Last night we received an auto phone call from our daughter's school that the student body and staff would be observing Patriot's Day on September 11th by wearing red, white, and blue. We laid out an outfit and carefully explained the importance of the day.

Our daughter is in first grade; she wasn't born yet on September 11, 2001. Like many five- to eighteen-year-olds in school today, she doesn't know about or remember the events of that day. She grows up in her present, which is our post-9/11 world. Now, we bear the responsibility of teaching our children about that day and its aftermath. The facts. The possibly whys. And, of course, our own interpretations.

One of the seniors at my school worked all summer on a memorial tribute to the people who died on September 11th. He ordered 3,000 flags and carefully handwrote each victim's name, age, and place of passing on a tag attached to every one. With the assistance of his family and a group of friends, he placed the flags on a hill in our quad, in gridded sections representing the Twin Towers.

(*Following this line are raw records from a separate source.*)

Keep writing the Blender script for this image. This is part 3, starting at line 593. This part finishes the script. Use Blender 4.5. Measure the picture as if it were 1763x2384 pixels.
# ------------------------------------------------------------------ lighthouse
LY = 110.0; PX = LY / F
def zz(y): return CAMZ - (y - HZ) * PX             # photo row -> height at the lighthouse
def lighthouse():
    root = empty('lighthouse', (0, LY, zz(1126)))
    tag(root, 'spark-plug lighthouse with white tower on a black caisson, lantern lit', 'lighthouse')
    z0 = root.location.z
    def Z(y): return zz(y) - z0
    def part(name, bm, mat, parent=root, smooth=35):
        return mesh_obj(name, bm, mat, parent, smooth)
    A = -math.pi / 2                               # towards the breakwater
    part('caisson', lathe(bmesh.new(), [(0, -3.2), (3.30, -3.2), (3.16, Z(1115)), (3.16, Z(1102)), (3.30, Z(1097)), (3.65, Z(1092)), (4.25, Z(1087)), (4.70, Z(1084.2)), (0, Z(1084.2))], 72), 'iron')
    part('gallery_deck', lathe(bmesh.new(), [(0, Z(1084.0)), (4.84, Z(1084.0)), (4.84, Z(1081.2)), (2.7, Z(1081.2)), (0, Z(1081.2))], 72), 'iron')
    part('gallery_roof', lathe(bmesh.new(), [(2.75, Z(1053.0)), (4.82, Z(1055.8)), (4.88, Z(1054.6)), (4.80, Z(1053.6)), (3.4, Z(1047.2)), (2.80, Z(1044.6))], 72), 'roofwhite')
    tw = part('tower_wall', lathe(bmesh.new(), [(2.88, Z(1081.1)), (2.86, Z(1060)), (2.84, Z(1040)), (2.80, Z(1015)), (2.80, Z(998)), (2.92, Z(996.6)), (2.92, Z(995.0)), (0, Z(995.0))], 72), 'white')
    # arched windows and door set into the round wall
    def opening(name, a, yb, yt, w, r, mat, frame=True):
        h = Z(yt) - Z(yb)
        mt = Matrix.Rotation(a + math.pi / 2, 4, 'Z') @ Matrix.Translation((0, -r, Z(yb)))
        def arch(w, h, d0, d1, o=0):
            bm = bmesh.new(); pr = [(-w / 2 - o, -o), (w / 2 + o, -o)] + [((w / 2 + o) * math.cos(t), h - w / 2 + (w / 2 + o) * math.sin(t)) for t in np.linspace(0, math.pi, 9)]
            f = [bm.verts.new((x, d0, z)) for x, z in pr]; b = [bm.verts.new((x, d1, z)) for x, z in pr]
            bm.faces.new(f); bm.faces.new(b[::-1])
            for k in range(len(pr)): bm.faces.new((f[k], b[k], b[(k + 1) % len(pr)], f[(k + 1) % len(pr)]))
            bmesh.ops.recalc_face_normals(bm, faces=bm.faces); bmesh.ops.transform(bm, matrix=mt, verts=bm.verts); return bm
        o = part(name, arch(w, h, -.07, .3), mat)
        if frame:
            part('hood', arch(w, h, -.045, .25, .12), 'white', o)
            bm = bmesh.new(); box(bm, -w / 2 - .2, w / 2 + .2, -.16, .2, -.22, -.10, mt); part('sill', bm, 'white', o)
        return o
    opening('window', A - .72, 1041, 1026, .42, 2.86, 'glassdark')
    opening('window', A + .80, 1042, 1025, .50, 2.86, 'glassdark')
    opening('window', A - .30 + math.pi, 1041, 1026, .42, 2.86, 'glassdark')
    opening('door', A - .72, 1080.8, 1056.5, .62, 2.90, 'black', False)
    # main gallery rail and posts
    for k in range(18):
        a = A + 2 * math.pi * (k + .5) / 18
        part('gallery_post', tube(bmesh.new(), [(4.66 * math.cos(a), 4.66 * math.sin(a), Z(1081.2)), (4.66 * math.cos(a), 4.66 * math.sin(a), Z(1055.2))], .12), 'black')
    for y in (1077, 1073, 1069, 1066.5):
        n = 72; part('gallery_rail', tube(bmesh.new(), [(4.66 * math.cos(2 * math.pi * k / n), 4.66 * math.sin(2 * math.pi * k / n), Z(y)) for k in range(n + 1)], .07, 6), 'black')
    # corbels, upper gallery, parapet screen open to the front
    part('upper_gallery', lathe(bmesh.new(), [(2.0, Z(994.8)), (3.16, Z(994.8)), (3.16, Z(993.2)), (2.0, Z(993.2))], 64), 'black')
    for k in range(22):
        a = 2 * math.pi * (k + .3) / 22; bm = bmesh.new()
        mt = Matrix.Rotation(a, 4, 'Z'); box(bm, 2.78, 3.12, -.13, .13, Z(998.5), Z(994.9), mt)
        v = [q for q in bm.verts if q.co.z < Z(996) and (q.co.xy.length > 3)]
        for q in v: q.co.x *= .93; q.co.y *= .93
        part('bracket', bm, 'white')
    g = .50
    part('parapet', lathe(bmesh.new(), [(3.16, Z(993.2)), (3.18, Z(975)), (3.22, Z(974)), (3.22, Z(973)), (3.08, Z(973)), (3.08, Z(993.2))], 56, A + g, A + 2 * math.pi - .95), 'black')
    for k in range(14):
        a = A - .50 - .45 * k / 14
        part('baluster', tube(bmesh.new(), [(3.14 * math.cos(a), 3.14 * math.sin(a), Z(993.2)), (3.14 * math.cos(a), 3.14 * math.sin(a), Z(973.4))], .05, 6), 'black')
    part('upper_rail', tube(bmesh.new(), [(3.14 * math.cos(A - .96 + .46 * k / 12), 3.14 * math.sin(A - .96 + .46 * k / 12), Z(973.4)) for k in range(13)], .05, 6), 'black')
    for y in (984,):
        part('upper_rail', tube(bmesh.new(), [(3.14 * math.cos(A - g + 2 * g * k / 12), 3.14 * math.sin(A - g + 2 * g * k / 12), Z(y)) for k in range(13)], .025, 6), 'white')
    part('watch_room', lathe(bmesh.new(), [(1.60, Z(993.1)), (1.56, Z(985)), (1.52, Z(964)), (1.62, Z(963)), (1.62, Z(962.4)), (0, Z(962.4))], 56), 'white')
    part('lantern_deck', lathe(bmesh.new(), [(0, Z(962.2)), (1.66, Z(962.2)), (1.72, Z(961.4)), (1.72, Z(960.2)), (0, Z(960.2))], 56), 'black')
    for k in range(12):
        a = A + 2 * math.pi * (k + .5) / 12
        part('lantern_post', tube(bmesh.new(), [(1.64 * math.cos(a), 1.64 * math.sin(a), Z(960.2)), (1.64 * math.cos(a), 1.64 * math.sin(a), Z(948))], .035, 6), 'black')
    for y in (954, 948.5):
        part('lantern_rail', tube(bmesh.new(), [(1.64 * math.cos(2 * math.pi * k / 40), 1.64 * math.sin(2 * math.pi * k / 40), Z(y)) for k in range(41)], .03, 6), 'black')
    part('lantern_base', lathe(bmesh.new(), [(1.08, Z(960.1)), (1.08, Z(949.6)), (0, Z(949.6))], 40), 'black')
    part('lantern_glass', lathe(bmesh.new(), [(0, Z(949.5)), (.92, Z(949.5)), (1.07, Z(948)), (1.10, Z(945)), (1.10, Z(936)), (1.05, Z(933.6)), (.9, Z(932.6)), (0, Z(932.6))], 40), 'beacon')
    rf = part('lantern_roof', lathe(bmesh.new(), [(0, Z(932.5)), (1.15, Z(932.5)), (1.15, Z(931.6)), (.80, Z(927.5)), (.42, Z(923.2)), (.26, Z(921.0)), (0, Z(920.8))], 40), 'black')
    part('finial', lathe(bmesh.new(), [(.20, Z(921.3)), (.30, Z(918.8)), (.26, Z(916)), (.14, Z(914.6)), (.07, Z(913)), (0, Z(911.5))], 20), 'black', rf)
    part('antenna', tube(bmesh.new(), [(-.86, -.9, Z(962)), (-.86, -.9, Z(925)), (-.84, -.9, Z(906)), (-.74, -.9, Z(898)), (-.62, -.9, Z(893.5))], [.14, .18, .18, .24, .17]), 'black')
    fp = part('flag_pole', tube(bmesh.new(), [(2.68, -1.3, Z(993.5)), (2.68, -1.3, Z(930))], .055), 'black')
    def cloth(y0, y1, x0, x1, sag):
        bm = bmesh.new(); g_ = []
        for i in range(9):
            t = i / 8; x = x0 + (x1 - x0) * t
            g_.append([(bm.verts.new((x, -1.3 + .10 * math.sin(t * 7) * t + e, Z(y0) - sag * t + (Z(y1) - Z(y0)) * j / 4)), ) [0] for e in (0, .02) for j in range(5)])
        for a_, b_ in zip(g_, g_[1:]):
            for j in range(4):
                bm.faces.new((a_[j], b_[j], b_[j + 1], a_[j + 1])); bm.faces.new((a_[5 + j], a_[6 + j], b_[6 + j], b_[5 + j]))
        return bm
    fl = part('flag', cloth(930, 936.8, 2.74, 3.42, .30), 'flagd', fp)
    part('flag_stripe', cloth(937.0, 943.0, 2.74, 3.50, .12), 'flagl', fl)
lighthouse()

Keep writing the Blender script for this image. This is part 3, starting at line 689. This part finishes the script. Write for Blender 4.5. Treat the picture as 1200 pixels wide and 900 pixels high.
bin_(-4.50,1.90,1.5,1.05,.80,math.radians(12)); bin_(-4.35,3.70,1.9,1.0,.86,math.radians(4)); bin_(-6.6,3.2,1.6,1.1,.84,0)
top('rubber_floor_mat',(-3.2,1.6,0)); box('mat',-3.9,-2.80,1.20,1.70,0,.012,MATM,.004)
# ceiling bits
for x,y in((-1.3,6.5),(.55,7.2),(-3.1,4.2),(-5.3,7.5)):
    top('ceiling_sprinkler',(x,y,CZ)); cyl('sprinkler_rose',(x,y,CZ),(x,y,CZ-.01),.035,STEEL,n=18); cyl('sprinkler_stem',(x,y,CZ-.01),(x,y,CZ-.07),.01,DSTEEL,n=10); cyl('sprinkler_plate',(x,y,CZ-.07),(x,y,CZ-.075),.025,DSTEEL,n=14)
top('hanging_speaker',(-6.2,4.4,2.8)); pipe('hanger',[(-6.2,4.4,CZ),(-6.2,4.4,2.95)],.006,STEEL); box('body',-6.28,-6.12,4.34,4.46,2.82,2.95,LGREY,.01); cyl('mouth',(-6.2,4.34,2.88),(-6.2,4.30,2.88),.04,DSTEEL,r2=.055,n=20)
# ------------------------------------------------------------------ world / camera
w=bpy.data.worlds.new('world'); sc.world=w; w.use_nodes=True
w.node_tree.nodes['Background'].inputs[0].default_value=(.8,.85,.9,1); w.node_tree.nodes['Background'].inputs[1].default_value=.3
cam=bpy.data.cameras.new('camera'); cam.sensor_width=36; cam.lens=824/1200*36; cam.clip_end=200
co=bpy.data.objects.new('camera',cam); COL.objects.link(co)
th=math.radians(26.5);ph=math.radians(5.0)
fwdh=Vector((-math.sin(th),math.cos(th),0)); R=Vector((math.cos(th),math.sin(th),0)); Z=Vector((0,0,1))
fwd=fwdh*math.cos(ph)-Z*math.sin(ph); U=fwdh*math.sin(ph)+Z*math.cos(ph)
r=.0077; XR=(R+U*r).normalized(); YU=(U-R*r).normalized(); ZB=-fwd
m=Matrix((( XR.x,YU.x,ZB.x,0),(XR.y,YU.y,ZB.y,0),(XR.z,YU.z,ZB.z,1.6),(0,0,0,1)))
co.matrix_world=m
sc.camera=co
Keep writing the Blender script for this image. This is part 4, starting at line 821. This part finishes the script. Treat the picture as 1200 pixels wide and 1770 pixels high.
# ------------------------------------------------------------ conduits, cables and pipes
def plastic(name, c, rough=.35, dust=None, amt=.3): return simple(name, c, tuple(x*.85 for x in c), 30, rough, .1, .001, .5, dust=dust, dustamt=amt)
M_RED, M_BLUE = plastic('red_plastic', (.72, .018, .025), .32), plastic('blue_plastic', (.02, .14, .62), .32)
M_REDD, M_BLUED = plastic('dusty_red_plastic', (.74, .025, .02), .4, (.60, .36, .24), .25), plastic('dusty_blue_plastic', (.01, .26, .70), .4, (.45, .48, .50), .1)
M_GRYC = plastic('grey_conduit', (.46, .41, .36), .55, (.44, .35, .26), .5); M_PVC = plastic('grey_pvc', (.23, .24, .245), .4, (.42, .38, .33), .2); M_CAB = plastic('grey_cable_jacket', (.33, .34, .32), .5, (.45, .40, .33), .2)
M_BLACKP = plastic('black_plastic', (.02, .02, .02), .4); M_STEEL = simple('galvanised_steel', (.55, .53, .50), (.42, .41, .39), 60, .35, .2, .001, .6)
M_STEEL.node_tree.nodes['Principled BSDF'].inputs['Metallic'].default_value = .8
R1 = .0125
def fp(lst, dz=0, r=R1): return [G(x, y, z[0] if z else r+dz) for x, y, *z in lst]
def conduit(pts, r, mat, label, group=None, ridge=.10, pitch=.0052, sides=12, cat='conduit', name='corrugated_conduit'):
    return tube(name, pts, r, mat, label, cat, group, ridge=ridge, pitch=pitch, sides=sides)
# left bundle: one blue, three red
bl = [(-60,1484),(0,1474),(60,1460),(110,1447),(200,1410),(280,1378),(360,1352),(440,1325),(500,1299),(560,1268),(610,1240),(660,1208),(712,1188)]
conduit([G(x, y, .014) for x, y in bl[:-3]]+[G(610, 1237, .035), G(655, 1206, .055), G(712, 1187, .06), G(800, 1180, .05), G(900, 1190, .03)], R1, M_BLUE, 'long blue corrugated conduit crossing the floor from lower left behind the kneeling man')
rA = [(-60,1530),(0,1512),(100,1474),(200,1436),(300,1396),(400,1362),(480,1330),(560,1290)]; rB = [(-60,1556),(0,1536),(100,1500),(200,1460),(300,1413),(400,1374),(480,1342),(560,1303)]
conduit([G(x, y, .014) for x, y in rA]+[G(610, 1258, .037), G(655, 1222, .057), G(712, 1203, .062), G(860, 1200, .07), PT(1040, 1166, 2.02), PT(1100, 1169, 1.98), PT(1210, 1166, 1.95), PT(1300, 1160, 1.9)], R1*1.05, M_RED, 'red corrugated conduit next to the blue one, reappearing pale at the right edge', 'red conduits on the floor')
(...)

At the end of our first class period, this student read a speech he wrote about September 11 and its significance for him and for all of us. He noted that our freshmen were first graders--my daughter's age--in 2001. He reminded us that on that day, regardless of nation of origin, we were all Americans.

The principal invited everyone to gather on the quad for the pledge of allegiance, and firefighters from the station across the street joined us as students filed silently out of class and observed the ceremony.

I felt a chest-swelling connection to my fellow humans as our Navy Junior ROTC students paraded the colors down the hill between the two towers of flags. I was proud of the young man who conceived our school's tribute to September 11th, and that he recognized and seized this opportunity to teach his peers. I was proud of our students and their reverence for the moment and respect for one another.

While I vividly recall the difficulty of sorting my own emotions and of understanding others' after 9/11/01, this morning was uncomplicated: I was moved by the American flags at school and those in our city flying half mast. I felt comfort in the unity of Americans and citizens of other countries taking time today to honor the lives of our innocent victims.

Politics, partisanship, personal issues were absent. I felt part of something good.

1 comment:

Mama Deb said...

Wow. That is so incredibly mature for a high school student to do that. Must be a really special kid. Thanks for sharing.